● Instructions for the task:
Write out exactly the lines between the line containing "Write part 3" and the line containing "tag(link('wood_splinters', me, spl), 'brown", including both of those lines, and nothing more.

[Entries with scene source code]
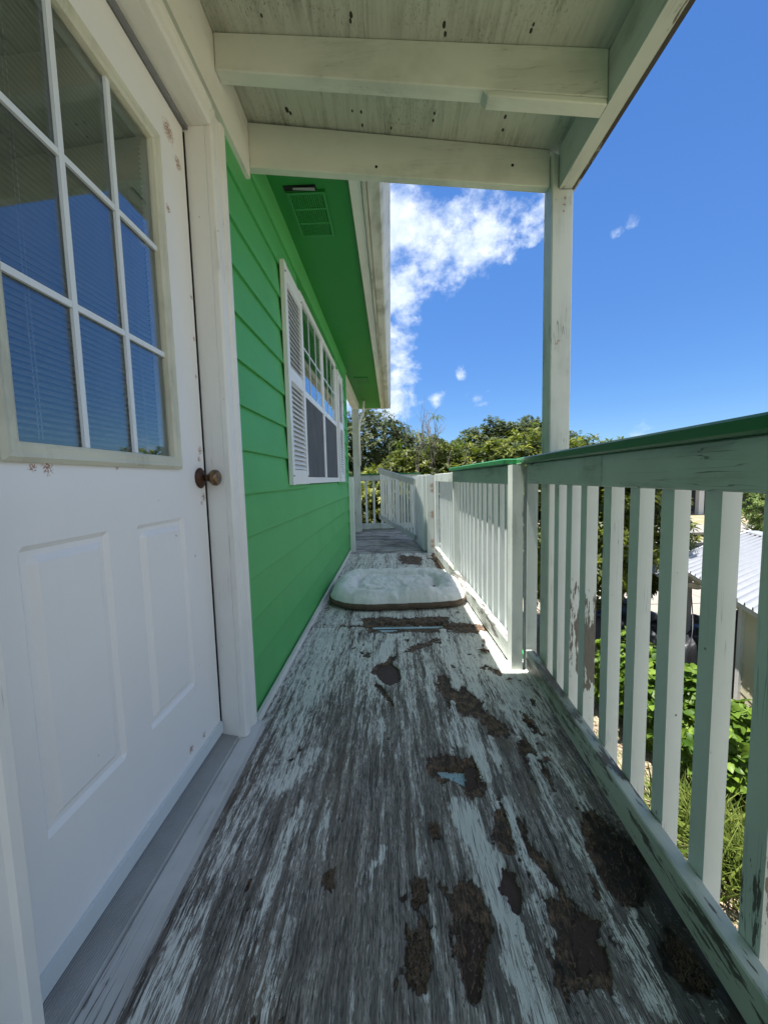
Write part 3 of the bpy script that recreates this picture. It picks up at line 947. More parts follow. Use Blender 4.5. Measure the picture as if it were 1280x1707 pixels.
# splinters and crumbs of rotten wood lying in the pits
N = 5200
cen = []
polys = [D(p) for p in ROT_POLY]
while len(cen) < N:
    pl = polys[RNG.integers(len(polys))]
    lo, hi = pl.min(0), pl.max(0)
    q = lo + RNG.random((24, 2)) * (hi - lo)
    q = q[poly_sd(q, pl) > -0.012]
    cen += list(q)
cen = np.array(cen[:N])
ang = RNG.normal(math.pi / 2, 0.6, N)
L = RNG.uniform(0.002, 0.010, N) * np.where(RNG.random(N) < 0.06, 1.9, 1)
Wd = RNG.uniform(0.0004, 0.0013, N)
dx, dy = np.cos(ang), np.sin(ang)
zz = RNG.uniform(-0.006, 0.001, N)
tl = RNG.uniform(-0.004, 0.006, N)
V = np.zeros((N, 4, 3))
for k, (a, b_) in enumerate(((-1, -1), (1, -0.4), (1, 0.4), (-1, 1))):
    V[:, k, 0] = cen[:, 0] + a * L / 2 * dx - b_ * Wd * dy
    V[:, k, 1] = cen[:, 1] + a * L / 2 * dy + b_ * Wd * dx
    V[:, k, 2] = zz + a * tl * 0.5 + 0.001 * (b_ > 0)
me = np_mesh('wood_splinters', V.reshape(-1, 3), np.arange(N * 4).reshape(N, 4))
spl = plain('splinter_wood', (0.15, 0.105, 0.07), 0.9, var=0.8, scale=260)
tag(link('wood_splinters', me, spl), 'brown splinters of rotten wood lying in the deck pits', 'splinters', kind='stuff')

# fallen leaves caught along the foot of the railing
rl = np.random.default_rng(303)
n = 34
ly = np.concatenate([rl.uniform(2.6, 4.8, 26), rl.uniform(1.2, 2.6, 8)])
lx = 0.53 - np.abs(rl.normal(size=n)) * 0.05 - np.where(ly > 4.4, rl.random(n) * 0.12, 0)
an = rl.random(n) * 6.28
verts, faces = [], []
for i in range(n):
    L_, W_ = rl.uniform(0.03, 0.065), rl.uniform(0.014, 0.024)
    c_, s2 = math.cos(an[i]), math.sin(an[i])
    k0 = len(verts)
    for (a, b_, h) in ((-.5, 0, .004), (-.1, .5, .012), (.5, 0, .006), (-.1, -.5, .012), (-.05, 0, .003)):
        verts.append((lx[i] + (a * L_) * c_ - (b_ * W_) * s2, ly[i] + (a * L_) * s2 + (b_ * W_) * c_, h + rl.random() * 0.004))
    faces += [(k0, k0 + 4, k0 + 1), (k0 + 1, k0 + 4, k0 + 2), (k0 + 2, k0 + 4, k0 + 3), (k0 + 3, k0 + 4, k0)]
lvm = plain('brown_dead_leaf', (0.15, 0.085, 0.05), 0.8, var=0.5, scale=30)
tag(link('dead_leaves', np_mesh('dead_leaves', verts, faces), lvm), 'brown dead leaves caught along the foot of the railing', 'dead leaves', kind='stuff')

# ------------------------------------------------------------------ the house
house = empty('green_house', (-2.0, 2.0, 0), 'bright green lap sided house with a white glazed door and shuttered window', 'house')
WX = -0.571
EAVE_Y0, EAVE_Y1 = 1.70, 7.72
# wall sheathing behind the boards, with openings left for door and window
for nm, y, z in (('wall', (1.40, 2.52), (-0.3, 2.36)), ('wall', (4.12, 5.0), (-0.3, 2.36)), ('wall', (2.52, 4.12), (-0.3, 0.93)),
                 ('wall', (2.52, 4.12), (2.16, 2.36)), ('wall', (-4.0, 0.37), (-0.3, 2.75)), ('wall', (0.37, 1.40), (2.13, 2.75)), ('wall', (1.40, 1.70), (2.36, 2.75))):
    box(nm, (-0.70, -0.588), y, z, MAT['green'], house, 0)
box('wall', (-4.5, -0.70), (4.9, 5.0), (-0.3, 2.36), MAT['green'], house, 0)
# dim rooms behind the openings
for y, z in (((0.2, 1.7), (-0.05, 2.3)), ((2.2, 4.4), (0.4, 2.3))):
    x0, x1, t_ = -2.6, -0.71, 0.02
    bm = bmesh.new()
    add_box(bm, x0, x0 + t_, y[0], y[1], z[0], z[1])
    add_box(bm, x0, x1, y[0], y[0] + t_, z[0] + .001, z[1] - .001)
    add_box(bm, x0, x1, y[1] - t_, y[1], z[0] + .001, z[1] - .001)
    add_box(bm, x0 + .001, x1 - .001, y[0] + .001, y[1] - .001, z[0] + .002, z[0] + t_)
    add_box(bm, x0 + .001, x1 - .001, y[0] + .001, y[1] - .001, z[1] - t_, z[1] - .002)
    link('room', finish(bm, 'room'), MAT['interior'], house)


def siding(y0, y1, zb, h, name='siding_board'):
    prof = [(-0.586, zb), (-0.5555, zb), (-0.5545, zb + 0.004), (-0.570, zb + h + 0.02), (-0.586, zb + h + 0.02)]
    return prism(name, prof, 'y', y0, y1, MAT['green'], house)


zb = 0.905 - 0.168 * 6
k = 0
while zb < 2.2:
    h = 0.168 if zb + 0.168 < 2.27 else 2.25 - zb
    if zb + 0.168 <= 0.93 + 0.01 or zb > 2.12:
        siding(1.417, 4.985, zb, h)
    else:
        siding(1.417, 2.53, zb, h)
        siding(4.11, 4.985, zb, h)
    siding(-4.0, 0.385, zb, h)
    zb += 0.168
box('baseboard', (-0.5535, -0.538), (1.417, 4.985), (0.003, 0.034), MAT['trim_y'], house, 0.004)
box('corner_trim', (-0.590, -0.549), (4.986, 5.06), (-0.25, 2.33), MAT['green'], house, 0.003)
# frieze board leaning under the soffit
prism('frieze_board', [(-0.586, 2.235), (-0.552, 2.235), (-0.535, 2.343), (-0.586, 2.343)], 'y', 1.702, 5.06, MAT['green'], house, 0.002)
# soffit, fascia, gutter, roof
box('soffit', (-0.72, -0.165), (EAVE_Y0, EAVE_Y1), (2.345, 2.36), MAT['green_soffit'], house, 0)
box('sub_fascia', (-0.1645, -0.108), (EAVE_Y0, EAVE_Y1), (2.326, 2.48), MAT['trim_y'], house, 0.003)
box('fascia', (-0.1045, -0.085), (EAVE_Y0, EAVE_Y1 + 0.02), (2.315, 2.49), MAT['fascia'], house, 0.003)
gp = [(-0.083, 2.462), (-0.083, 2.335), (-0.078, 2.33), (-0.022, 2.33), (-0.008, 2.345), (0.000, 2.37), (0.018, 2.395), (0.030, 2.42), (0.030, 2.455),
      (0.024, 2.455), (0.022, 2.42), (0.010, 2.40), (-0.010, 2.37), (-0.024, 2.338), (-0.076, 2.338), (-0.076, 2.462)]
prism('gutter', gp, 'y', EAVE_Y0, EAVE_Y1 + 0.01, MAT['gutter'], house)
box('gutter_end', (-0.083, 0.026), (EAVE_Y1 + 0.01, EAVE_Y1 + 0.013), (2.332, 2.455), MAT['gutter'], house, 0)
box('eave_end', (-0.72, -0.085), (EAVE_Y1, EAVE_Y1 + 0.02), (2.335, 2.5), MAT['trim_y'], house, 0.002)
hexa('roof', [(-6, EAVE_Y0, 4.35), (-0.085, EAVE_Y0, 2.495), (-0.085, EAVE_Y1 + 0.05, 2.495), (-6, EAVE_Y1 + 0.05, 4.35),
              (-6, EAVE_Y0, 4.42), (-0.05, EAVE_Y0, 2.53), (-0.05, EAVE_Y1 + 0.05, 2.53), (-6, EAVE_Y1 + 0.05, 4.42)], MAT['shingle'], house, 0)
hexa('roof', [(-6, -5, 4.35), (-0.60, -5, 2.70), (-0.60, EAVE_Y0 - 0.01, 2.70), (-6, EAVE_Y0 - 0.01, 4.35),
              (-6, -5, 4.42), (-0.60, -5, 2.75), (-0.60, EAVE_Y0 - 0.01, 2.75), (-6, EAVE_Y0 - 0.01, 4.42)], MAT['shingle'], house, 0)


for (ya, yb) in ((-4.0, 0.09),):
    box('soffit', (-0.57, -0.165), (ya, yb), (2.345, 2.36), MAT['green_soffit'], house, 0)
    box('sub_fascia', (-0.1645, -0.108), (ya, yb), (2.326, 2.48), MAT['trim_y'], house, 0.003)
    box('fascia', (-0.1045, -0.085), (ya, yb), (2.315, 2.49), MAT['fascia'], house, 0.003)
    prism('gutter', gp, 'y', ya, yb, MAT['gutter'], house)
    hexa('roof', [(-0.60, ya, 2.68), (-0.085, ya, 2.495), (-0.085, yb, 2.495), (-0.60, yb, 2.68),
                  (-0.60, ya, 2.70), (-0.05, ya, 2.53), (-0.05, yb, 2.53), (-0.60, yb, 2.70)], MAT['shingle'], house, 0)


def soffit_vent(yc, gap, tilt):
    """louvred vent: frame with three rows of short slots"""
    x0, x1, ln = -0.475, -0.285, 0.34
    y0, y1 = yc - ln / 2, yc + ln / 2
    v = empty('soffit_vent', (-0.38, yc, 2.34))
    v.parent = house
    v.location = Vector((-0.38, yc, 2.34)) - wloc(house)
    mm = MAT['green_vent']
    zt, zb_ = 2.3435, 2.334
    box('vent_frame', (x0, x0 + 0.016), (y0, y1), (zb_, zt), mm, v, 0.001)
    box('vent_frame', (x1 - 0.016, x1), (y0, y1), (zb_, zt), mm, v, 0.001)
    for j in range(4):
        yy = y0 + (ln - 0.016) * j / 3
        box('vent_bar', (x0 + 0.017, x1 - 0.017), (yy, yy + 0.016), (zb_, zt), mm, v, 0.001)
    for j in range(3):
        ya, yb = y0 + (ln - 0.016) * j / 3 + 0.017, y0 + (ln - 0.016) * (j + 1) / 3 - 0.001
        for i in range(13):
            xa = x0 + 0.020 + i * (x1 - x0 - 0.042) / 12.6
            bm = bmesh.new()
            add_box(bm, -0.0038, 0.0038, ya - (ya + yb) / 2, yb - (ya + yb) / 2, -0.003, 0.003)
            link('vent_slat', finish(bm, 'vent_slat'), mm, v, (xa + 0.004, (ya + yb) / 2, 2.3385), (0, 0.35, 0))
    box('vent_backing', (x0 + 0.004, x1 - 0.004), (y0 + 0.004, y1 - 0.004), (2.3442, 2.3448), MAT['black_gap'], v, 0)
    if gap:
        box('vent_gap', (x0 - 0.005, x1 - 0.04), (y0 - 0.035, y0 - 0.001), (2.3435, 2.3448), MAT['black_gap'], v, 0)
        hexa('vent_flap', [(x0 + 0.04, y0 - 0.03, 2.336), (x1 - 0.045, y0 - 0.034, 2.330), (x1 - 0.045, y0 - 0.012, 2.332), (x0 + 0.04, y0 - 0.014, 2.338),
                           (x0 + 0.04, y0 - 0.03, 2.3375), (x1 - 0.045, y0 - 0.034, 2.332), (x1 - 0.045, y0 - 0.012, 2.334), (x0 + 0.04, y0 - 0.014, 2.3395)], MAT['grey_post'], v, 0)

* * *

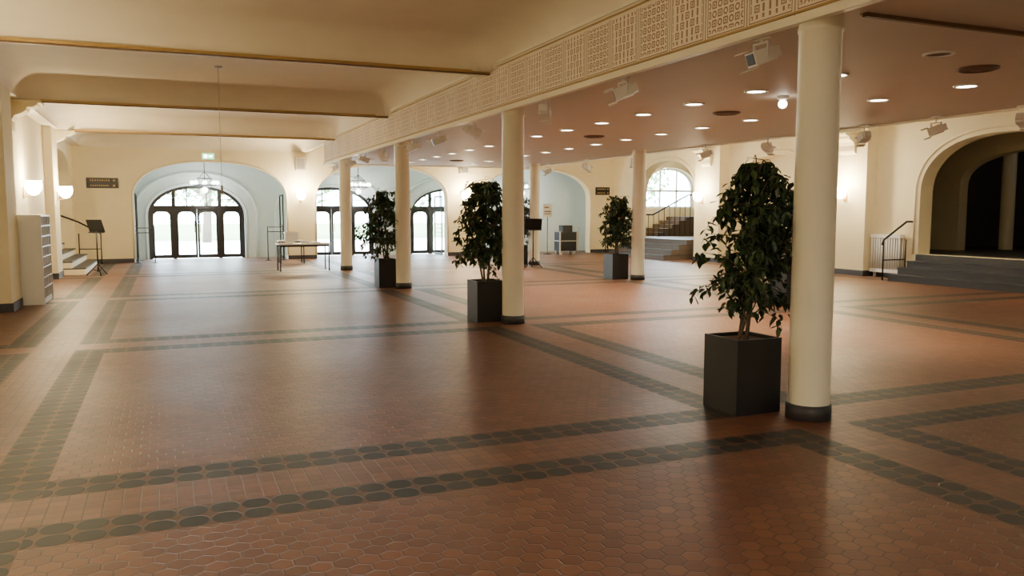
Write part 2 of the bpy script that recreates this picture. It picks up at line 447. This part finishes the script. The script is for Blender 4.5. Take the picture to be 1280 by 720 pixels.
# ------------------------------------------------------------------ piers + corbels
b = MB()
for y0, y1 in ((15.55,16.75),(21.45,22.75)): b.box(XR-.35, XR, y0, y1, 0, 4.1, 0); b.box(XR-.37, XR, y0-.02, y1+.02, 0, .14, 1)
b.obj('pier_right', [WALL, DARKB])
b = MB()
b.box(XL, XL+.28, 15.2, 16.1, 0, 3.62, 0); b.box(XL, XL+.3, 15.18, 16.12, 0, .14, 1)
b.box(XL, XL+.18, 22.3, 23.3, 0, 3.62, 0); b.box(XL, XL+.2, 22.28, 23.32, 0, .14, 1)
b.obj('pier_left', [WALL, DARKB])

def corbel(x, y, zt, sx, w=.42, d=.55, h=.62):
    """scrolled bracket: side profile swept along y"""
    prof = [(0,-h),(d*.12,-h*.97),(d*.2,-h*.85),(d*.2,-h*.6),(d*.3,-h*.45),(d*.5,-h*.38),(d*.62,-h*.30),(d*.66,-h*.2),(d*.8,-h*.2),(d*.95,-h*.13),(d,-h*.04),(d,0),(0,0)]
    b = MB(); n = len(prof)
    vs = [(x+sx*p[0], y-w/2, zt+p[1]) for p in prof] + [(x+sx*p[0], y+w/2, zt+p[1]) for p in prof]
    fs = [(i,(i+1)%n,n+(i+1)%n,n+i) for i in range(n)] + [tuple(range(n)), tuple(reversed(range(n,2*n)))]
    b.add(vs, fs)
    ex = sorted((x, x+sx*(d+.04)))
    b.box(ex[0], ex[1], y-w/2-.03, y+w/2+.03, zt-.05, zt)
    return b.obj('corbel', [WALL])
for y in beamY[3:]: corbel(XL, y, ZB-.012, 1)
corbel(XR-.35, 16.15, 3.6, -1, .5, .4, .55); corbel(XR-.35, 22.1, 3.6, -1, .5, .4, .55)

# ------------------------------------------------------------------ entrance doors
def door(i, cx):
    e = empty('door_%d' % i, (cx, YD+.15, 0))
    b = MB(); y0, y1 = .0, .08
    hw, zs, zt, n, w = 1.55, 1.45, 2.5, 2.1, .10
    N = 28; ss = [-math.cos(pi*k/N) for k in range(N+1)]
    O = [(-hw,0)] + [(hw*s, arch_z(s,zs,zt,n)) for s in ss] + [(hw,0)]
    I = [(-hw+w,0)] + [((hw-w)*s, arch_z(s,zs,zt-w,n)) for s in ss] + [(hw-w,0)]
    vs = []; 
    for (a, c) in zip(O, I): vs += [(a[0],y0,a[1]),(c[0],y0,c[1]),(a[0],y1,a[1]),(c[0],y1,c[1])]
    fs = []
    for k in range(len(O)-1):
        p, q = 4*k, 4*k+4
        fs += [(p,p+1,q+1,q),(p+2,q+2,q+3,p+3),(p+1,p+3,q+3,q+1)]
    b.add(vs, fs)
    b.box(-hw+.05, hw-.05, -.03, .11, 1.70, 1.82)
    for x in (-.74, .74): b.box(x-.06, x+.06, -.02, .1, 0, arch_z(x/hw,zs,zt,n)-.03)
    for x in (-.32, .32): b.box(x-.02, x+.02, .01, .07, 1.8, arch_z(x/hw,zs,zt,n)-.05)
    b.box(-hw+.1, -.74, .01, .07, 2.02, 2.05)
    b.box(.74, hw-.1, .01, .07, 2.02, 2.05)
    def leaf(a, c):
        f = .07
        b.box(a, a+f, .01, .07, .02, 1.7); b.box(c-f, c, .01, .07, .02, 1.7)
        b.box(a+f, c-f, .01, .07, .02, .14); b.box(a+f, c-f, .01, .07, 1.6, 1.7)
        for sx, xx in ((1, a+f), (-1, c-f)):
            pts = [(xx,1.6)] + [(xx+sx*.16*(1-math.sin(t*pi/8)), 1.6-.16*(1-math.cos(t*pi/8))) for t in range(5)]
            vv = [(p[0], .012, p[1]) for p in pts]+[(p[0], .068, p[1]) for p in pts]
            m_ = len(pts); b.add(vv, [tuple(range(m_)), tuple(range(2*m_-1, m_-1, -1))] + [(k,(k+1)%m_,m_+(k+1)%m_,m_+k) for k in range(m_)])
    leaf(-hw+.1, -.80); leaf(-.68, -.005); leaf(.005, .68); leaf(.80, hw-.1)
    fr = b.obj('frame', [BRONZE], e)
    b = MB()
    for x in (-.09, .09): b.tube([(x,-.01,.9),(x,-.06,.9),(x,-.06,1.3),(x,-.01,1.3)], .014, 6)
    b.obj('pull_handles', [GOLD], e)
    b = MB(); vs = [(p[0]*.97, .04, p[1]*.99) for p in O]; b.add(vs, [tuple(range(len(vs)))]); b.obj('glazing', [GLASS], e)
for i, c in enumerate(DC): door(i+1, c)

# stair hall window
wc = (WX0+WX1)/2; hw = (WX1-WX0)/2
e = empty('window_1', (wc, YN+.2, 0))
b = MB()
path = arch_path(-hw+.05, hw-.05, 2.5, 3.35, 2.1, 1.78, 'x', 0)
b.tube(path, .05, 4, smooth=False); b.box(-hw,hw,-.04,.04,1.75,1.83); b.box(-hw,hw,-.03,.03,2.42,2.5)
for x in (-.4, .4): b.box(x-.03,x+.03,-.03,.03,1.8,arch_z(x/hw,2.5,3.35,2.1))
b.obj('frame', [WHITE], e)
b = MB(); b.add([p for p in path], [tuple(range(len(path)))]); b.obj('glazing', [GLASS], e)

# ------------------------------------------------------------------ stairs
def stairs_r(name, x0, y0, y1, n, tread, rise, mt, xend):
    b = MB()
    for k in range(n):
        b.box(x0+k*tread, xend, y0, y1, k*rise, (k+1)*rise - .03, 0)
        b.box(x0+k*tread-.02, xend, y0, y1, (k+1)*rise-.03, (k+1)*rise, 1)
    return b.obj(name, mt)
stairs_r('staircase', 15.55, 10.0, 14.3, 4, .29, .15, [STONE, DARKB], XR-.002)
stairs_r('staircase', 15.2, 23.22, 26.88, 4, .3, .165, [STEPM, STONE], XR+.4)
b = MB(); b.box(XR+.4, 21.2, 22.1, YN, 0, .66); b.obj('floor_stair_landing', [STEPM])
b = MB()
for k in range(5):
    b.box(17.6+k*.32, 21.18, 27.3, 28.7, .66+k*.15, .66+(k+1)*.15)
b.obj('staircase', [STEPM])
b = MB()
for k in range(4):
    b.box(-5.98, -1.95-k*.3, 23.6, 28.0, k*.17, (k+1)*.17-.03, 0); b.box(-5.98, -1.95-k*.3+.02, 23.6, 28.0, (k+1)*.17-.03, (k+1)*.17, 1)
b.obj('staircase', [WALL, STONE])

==

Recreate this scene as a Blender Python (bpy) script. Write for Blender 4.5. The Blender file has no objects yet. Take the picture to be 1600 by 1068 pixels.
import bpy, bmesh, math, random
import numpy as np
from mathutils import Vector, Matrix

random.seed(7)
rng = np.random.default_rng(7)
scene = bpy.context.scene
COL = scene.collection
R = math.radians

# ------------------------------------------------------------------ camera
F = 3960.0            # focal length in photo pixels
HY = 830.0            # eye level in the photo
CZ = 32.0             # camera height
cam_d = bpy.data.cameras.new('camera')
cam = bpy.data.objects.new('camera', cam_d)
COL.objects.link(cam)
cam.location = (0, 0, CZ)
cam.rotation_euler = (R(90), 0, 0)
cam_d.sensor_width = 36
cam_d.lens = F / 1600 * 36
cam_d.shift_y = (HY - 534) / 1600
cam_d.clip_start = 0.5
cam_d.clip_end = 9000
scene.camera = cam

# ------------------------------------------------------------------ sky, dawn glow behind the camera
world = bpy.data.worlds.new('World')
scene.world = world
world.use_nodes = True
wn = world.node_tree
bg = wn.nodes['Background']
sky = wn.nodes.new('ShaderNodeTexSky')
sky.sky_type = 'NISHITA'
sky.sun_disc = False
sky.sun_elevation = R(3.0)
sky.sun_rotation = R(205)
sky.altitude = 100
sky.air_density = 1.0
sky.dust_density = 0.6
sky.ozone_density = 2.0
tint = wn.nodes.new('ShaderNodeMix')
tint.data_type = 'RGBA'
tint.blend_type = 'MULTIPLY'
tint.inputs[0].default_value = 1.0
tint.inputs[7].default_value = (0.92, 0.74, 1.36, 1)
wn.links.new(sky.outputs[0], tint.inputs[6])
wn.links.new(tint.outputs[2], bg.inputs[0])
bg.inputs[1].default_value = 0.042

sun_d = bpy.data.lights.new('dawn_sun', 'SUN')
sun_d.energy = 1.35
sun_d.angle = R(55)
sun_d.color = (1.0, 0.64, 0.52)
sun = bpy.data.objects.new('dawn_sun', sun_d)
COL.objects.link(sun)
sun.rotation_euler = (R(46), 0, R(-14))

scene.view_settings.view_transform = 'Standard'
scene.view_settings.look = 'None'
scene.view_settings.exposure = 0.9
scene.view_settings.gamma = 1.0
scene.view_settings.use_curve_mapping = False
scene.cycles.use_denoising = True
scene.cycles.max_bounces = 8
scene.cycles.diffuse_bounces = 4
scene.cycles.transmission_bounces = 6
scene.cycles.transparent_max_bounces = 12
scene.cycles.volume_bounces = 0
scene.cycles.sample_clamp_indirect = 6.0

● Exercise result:
Write part 3 of the bpy script that recreates this picture. It picks up at line 947. More parts follow. Use Blender 4.5. Measure the picture as if it were 1280x1707 pixels.
# splinters and crumbs of rotten wood lying in the pits
N = 5200
cen = []
polys = [D(p) for p in ROT_POLY]
while len(cen) < N:
    pl = polys[RNG.integers(len(polys))]
    lo, hi = pl.min(0), pl.max(0)
    q = lo + RNG.random((24, 2)) * (hi - lo)
    q = q[poly_sd(q, pl) > -0.012]
    cen += list(q)
cen = np.array(cen[:N])
ang = RNG.normal(math.pi / 2, 0.6, N)
L = RNG.uniform(0.002, 0.010, N) * np.where(RNG.random(N) < 0.06, 1.9, 1)
Wd = RNG.uniform(0.0004, 0.0013, N)
dx, dy = np.cos(ang), np.sin(ang)
zz = RNG.uniform(-0.006, 0.001, N)
tl = RNG.uniform(-0.004, 0.006, N)
V = np.zeros((N, 4, 3))
for k, (a, b_) in enumerate(((-1, -1), (1, -0.4), (1, 0.4), (-1, 1))):
    V[:, k, 0] = cen[:, 0] + a * L / 2 * dx - b_ * Wd * dy
    V[:, k, 1] = cen[:, 1] + a * L / 2 * dy + b_ * Wd * dx
    V[:, k, 2] = zz + a * tl * 0.5 + 0.001 * (b_ > 0)
me = np_mesh('wood_splinters', V.reshape(-1, 3), np.arange(N * 4).reshape(N, 4))
spl = plain('splinter_wood', (0.15, 0.105, 0.07), 0.9, var=0.8, scale=260)
tag(link('wood_splinters', me, spl), 'brown splinters of rotten wood lying in the deck pits', 'splinters', kind='stuff')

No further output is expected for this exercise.